▸ **WHAT THE TASK ASKS**:
Your task is to output the entries below word for word.

▸ **DATASET EXTRACT**:
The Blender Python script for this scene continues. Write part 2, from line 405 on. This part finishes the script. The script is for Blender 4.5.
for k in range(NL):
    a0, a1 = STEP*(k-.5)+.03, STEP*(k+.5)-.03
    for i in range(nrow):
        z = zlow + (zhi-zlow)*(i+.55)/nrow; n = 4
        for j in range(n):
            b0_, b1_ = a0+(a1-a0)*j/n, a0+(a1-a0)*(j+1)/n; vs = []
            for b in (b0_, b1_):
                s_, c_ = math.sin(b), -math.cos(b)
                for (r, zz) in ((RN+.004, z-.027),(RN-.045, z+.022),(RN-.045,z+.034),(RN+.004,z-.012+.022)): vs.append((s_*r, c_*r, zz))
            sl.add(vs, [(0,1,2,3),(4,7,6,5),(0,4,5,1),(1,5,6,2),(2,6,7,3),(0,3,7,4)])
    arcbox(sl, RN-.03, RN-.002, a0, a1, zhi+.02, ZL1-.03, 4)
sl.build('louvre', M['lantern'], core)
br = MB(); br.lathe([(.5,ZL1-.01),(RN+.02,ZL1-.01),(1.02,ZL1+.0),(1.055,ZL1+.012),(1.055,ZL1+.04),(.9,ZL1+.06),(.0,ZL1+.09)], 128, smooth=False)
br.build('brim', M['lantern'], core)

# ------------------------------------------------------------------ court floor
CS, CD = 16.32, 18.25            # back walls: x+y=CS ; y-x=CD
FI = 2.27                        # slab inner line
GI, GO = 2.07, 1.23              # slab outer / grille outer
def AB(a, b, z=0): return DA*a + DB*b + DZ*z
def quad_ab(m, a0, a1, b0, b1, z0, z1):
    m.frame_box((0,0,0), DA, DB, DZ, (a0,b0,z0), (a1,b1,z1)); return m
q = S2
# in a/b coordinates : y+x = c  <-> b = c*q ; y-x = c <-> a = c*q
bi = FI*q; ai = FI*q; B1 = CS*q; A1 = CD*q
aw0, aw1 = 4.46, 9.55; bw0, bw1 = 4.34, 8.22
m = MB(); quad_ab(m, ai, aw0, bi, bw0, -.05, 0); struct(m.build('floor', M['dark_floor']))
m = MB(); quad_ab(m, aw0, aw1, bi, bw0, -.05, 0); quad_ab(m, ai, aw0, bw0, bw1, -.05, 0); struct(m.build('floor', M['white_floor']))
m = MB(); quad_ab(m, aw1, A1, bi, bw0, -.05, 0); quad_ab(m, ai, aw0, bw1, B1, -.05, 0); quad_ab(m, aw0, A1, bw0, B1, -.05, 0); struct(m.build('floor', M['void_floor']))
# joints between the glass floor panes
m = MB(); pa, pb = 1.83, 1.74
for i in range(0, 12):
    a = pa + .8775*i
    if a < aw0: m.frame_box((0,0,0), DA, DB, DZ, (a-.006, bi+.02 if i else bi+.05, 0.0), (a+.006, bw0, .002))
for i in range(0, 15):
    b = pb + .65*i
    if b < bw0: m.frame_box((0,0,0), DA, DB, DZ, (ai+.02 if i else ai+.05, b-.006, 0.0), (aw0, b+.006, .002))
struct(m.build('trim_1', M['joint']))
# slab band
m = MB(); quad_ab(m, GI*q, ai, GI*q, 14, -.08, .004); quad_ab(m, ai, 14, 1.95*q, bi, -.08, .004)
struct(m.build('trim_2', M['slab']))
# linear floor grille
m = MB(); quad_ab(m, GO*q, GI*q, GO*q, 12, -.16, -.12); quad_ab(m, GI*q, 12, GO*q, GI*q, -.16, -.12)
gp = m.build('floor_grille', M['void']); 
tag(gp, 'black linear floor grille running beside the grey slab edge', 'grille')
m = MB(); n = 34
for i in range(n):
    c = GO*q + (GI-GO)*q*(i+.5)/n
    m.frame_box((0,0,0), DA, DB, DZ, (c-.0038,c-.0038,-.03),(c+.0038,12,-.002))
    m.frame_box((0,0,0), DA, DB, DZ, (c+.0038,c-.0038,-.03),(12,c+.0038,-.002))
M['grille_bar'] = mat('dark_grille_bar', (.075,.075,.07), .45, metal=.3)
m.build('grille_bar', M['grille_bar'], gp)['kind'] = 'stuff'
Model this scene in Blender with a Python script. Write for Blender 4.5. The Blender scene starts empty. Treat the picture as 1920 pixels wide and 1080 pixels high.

▸ **THE COMPLETED TASK**:
The Blender Python script for this scene continues. Write part 2, from line 405 on. This part finishes the script. The script is for Blender 4.5.
for k in range(NL):
    a0, a1 = STEP*(k-.5)+.03, STEP*(k+.5)-.03
    for i in range(nrow):
        z = zlow + (zhi-zlow)*(i+.55)/nrow; n = 4
        for j in range(n):
            b0_, b1_ = a0+(a1-a0)*j/n, a0+(a1-a0)*(j+1)/n; vs = []
            for b in (b0_, b1_):
                s_, c_ = math.sin(b), -math.cos(b)
                for (r, zz) in ((RN+.004, z-.027),(RN-.045, z+.022),(RN-.045,z+.034),(RN+.004,z-.012+.022)): vs.append((s_*r, c_*r, zz))
            sl.add(vs, [(0,1,2,3),(4,7,6,5),(0,4,5,1),(1,5,6,2),(2,6,7,3),(0,3,7,4)])
    arcbox(sl, RN-.03, RN-.002, a0, a1, zhi+.02, ZL1-.03, 4)
sl.build('louvre', M['lantern'], core)
br = MB(); br.lathe([(.5,ZL1-.01),(RN+.02,ZL1-.01),(1.02,ZL1+.0),(1.055,ZL1+.012),(1.055,ZL1+.04),(.9,ZL1+.06),(.0,ZL1+.09)], 128, smooth=False)
br.build('brim', M['lantern'], core)

# ------------------------------------------------------------------ court floor
CS, CD = 16.32, 18.25            # back walls: x+y=CS ; y-x=CD
FI = 2.27                        # slab inner line
GI, GO = 2.07, 1.23              # slab outer / grille outer
def AB(a, b, z=0): return DA*a + DB*b + DZ*z
def quad_ab(m, a0, a1, b0, b1, z0, z1):
    m.frame_box((0,0,0), DA, DB, DZ, (a0,b0,z0), (a1,b1,z1)); return m
q = S2
# in a/b coordinates : y+x = c  <-> b = c*q ; y-x = c <-> a = c*q
bi = FI*q; ai = FI*q; B1 = CS*q; A1 = CD*q
aw0, aw1 = 4.46, 9.55; bw0, bw1 = 4.34, 8.22
m = MB(); quad_ab(m, ai, aw0, bi, bw0, -.05, 0); struct(m.build('floor', M['dark_floor']))
m = MB(); quad_ab(m, aw0, aw1, bi, bw0, -.05, 0); quad_ab(m, ai, aw0, bw0, bw1, -.05, 0); struct(m.build('floor', M['white_floor']))
m = MB(); quad_ab(m, aw1, A1, bi, bw0, -.05, 0); quad_ab(m, ai, aw0, bw1, B1, -.05, 0); quad_ab(m, aw0, A1, bw0, B1, -.05, 0); struct(m.build('floor', M['void_floor']))
# joints between the glass floor panes
m = MB(); pa, pb = 1.83, 1.74
for i in range(0, 12):
    a = pa + .8775*i
    if a < aw0: m.frame_box((0,0,0), DA, DB, DZ, (a-.006, bi+.02 if i else bi+.05, 0.0), (a+.006, bw0, .002))
for i in range(0, 15):
    b = pb + .65*i
    if b < bw0: m.frame_box((0,0,0), DA, DB, DZ, (ai+.02 if i else ai+.05, b-.006, 0.0), (aw0, b+.006, .002))
struct(m.build('trim_1', M['joint']))
# slab band
m = MB(); quad_ab(m, GI*q, ai, GI*q, 14, -.08, .004); quad_ab(m, ai, 14, 1.95*q, bi, -.08, .004)
struct(m.build('trim_2', M['slab']))
# linear floor grille
m = MB(); quad_ab(m, GO*q, GI*q, GO*q, 12, -.16, -.12); quad_ab(m, GI*q, 12, GO*q, GI*q, -.16, -.12)
gp = m.build('floor_grille', M['void']); 
tag(gp, 'black linear floor grille running beside the grey slab edge', 'grille')
m = MB(); n = 34
for i in range(n):
    c = GO*q + (GI-GO)*q*(i+.5)/n
    m.frame_box((0,0,0), DA, DB, DZ, (c-.0038,c-.0038,-.03),(c+.0038,12,-.002))
    m.frame_box((0,0,0), DA, DB, DZ, (c+.0038,c-.0038,-.03),(12,c+.0038,-.002))
M['grille_bar'] = mat('dark_grille_bar', (.075,.075,.07), .45, metal=.3)
m.build('grille_bar', M['grille_bar'], gp)['kind'] = 'stuff'
Model this scene in Blender with a Python script. Write for Blender 4.5. The Blender scene starts empty. Treat the picture as 1920 pixels wide and 1080 pixels high.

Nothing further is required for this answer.